Records with scene code:
====================
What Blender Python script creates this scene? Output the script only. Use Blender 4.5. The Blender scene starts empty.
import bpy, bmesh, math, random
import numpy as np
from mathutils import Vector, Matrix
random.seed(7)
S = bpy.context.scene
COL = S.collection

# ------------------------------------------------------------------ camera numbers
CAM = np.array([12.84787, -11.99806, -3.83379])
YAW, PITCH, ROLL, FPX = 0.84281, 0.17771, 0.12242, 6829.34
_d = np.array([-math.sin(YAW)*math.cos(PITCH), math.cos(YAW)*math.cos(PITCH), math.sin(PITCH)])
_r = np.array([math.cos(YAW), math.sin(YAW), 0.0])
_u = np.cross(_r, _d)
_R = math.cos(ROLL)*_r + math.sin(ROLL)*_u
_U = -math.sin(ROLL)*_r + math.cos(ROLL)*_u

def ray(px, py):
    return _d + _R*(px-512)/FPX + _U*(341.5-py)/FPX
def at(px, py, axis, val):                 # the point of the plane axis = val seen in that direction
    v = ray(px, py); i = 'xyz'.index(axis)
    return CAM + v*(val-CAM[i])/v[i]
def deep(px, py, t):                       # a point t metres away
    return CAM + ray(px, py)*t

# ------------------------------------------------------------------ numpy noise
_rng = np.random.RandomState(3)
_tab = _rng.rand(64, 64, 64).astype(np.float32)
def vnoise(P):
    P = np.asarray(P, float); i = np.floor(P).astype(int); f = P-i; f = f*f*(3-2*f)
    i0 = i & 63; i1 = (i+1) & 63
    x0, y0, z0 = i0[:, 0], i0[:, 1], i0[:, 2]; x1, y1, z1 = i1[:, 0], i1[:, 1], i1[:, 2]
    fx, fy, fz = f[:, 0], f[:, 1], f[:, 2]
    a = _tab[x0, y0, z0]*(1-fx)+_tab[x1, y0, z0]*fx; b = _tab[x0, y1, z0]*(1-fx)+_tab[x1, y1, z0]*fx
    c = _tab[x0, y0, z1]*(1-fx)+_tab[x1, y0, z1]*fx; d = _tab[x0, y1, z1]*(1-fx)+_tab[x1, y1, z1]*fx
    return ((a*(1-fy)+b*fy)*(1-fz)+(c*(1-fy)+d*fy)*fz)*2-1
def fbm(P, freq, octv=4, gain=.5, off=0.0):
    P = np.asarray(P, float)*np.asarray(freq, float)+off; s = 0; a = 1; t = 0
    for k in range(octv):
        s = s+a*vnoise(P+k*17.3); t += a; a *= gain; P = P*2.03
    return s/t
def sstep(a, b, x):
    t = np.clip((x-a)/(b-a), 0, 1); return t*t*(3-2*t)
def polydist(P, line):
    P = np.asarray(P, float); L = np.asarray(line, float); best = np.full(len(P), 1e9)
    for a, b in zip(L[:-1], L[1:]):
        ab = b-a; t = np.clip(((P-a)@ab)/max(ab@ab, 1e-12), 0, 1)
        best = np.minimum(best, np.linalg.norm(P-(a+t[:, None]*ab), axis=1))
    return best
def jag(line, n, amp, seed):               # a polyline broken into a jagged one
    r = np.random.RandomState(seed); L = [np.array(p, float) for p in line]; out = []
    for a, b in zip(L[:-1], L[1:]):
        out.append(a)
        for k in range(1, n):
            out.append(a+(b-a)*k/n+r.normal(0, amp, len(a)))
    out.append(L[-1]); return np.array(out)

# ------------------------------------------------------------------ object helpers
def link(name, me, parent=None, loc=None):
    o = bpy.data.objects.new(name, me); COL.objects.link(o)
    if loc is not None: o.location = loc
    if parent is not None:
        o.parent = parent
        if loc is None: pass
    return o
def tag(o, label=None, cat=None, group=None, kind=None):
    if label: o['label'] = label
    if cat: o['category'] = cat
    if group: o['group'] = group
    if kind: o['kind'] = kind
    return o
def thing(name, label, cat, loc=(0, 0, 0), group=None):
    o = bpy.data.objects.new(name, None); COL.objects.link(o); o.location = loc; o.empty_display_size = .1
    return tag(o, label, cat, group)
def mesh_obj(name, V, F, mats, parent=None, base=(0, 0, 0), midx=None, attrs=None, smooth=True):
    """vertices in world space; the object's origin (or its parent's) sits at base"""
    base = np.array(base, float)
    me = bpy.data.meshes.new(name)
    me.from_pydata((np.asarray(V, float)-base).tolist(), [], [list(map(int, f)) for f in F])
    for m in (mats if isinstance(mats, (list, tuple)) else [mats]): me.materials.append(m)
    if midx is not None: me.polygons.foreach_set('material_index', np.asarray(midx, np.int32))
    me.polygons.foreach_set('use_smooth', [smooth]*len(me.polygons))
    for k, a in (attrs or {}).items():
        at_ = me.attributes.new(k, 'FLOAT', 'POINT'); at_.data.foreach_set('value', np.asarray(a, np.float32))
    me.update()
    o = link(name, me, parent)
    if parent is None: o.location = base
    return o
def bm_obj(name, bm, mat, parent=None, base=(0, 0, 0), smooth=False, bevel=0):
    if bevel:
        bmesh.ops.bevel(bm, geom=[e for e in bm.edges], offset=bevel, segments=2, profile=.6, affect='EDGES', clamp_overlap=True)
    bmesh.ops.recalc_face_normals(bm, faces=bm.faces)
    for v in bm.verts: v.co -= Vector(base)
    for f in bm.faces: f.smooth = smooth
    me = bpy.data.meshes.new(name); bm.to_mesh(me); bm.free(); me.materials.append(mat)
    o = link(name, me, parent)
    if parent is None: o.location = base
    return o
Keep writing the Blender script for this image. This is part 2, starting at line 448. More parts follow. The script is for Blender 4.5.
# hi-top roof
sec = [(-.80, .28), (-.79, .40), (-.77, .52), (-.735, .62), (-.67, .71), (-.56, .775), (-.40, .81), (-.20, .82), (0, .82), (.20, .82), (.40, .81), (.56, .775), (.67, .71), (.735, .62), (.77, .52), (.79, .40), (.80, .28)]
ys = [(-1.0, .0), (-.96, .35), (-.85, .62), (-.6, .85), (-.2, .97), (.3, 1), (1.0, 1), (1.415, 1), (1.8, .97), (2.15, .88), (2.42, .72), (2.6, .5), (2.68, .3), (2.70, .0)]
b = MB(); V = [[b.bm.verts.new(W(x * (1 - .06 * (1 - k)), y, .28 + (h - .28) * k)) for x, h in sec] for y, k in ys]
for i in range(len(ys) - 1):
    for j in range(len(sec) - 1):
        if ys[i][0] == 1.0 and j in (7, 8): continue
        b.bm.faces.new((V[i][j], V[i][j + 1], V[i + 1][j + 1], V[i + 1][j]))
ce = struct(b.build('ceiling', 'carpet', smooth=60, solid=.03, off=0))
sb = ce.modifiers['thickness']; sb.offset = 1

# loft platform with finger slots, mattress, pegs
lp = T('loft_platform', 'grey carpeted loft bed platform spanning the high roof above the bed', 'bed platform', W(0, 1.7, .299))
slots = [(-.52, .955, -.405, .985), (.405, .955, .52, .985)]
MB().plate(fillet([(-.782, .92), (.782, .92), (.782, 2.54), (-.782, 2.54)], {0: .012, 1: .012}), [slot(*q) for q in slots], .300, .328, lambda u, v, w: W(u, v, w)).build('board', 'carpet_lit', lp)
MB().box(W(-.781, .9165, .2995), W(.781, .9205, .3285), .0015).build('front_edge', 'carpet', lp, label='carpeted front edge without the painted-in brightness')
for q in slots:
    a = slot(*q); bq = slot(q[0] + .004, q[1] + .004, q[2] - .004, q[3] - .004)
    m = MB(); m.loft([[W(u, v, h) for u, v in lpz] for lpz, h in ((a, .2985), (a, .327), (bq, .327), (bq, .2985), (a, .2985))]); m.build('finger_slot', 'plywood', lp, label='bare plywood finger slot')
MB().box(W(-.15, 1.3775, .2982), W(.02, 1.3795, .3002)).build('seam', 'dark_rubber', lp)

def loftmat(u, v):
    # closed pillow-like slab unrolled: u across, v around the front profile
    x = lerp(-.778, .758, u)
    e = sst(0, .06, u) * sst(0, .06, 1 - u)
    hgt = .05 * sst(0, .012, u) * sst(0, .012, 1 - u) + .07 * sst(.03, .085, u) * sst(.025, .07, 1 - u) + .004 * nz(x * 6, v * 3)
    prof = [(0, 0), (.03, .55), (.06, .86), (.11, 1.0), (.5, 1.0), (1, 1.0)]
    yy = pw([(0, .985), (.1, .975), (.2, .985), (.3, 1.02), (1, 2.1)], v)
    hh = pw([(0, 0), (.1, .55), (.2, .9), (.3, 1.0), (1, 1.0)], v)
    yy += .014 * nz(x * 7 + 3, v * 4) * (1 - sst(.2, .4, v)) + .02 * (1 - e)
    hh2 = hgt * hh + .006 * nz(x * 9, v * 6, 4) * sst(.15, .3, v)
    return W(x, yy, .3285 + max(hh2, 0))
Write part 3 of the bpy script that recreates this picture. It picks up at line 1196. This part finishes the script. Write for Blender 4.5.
====================
◆ **Exercise requirements**
Every line in the data above that contains "front" needs to be copied.

◆ **Exercise answer**
MB().box(W(-.781, .9165, .2995), W(.781, .9205, .3285), .0015).build('front_edge', 'carpet', lp, label='carpeted front edge without the painted-in brightness')
    # closed pillow-like slab unrolled: u across, v around the front profile